--- START OF Data shown ---

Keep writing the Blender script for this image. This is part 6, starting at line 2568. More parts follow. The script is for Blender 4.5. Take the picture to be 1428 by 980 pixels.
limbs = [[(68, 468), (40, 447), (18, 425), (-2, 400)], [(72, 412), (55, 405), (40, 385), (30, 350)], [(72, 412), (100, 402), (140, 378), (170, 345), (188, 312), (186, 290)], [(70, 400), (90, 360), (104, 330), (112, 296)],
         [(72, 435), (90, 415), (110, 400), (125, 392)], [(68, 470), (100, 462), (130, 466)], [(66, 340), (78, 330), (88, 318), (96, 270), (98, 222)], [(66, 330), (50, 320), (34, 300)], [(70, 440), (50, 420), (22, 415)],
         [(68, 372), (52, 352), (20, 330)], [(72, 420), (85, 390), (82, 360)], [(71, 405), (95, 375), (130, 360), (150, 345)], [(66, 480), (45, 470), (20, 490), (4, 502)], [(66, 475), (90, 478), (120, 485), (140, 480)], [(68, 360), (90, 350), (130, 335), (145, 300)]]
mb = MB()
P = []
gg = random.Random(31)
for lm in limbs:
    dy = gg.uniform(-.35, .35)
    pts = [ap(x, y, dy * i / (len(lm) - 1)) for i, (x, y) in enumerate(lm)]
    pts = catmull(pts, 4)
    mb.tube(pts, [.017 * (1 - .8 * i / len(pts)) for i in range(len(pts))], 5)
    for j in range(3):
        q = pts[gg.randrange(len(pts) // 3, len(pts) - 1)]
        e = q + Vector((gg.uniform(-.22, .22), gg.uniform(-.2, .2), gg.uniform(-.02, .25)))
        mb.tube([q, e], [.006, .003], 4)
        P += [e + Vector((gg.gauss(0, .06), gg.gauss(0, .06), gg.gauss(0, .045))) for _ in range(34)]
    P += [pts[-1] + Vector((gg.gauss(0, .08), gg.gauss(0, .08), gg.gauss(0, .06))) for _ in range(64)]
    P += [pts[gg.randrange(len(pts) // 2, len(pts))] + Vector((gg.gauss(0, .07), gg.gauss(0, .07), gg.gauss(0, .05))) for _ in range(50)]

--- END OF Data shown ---

Each line of the material must be restated exactly.

Keep writing the Blender script for this image. This is part 6, starting at line 2568. More parts follow. The script is for Blender 4.5. Take the picture to be 1428 by 980 pixels.
limbs = [[(68, 468), (40, 447), (18, 425), (-2, 400)], [(72, 412), (55, 405), (40, 385), (30, 350)], [(72, 412), (100, 402), (140, 378), (170, 345), (188, 312), (186, 290)], [(70, 400), (90, 360), (104, 330), (112, 296)],
         [(72, 435), (90, 415), (110, 400), (125, 392)], [(68, 470), (100, 462), (130, 466)], [(66, 340), (78, 330), (88, 318), (96, 270), (98, 222)], [(66, 330), (50, 320), (34, 300)], [(70, 440), (50, 420), (22, 415)],
         [(68, 372), (52, 352), (20, 330)], [(72, 420), (85, 390), (82, 360)], [(71, 405), (95, 375), (130, 360), (150, 345)], [(66, 480), (45, 470), (20, 490), (4, 502)], [(66, 475), (90, 478), (120, 485), (140, 480)], [(68, 360), (90, 350), (130, 335), (145, 300)]]
mb = MB()
P = []
gg = random.Random(31)
for lm in limbs:
    dy = gg.uniform(-.35, .35)
    pts = [ap(x, y, dy * i / (len(lm) - 1)) for i, (x, y) in enumerate(lm)]
    pts = catmull(pts, 4)
    mb.tube(pts, [.017 * (1 - .8 * i / len(pts)) for i in range(len(pts))], 5)
    for j in range(3):
        q = pts[gg.randrange(len(pts) // 3, len(pts) - 1)]
        e = q + Vector((gg.uniform(-.22, .22), gg.uniform(-.2, .2), gg.uniform(-.02, .25)))
        mb.tube([q, e], [.006, .003], 4)
        P += [e + Vector((gg.gauss(0, .06), gg.gauss(0, .06), gg.gauss(0, .045))) for _ in range(34)]
    P += [pts[-1] + Vector((gg.gauss(0, .08), gg.gauss(0, .08), gg.gauss(0, .06))) for _ in range(64)]
    P += [pts[gg.randrange(len(pts) // 2, len(pts))] + Vector((gg.gauss(0, .07), gg.gauss(0, .07), gg.gauss(0, .05))) for _ in range(50)]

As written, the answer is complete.